I promised to do so, and I kept my word.

"As you are going to-morrow," said the duke, "I shall ask all the nobility of Naples to meet you at supper. In the meanwhile I leave you with your daughter; we shall see each other again at suppertime."

He went out and I dined with my wife and daughter in the best of spirits. I spent almost the whole afternoon with Leonilda, keeping within the bounds of decency, less, perhaps, out of respect to morality, than because of my labours of the night before. We did not kiss each other till the moment of parting, and I could see that both mother and daughter were grieved to lose me.

After a careful toilette I went to supper, and found an assembly of a hundred of the very best people in Naples. The duchess was very agreeable, and when I kissed her hand to take leave, she said,

"I hope, Don Giacomo, that you have had no unpleasantness during your short stay at Naples, and that you will sometimes think of your visit with pleasure."

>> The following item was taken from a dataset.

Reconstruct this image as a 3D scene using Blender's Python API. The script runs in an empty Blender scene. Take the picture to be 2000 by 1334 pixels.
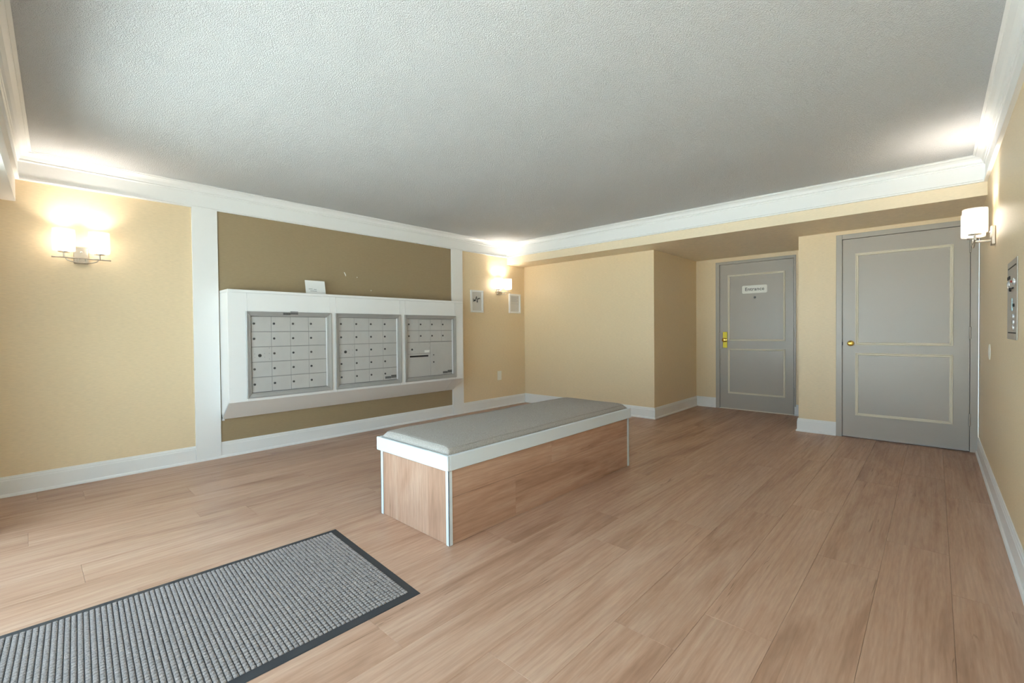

I answered that I could only recall my visit with delight after the kindness with which she had deigned to treat me that evening; and, in fact, my recollections of Naples were always of the happiest description.

After I had treated the duke's attendants with generosity, the poor nobleman, whom fortune had favoured, and whom nature had deprived of the sweetest of all enjoyments, came with me to the door of my carriage and I went on my way.


My Carriage Broken--Mariuccia's Wedding-Flight of Lord Lismore--My Return to Florence, and My Departure with the Corticelli

My Spainiard was going on before us on horseback, and I was sleeping profoundly beside Don Ciccio Alfani in my comfortable carriage, drawn by four horses, when a violent shock aroused me. The carriage had been overturned on the highway, at midnight, beyond Francolisa and four miles from St. Agatha.

Alfani was beneath me and uttered piercing shrieks, for he thought he had broken his left arm. Le Duc rode back and told me that the postillions had taken flight, possibly to give notice of our mishap to highwaymen, who are very common in the States of the Church and Naples.

I got out of the carriage easily enough, but poor old Alfani, who was unwieldly with fat, badly hurt, and half dead with fright, could not extricate himself without assistance. It took us a quarter of an hour to get him free. The poor wretch amused me by the blasphemies which he mingled with prayers to his patron saint, St. Francis of Assisi.

I was not without experience of such accidents and was not at all hurt, for one's safety depends a good deal on the position one is in. Don Ciccio had probably hurt his arm by stretching it out just as the accident took place.